I am, for all intents and purposes, a Poli Sci major. My degree will have all sorts of bells and whistles and qualifiers to my area of study, but in the Spring of 2013 I will have spent the last 4 years of my life immersed in Politics, whether it be domestically or abroad.
Politics is, at its core, a real-time game that plays out clashes in political philosophy. While successes can often be weighed and measured, many solutions and decisions are hard to quantify because we don't have a parallel universe where we know what would have happened if we had not implemented some policy and instead went with another.
Since my Junior year of high school I have known that I will work in the public sector, and with that decision has come studying and mastering the subjective. Internalizing arguments firsthand and creating those of my own.

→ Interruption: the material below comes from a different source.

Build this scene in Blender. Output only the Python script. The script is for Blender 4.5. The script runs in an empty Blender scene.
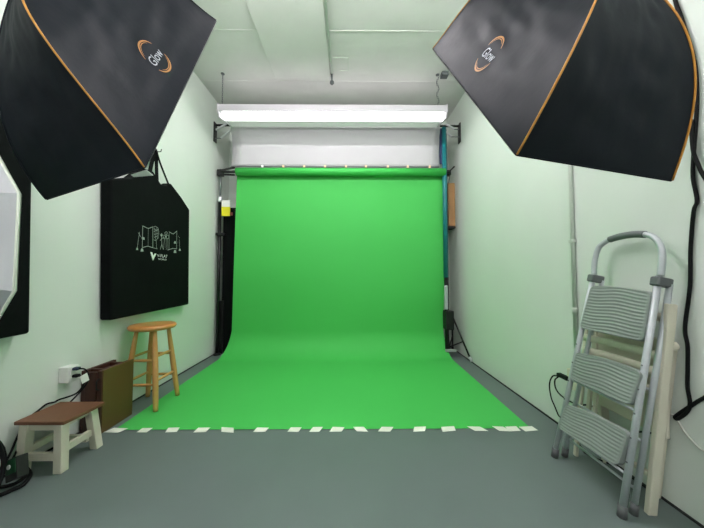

I have, by choice, gone down a path that will be full of clashes of idealism, often with answers that are inherently circumspect.
And that, I suppose, is one of the main reasons I love running.
In a life of subjectivity and philosophy underlying every decision being made around me, running is one of the only saving graces that I can look at purely objectively.
It is, at ITS base, a measurement of distance and how fast you can traverse it. If you do it one second faster, one half of one percent quicker, you are better. Period.
A workout we do often is a 10 mile hard run.
The first time I broke 1 hour was the week after conference last year, when I ran 58:10ish. Since then, I had only broken an hour once more, running 59:20 during track season.
I ran 57:48 a couple weeks back, totally alone.
Running here, training 70 mile weeks with no real race in sight, totally alone, plays tricks on your training mentality. I FEEL stronger, but I don't have the luxury of constantly testing myself to see if that's true.
But, at its core, running is simply a measurement of distance and how fast you can traverse it.
And this time, I ran 5:48/mile for 10 miles, dipping under 5:50 pace for the first time.
Objectively speaking, I am faster today than I was yesterday.
And that's really calming in the face of a subjective life.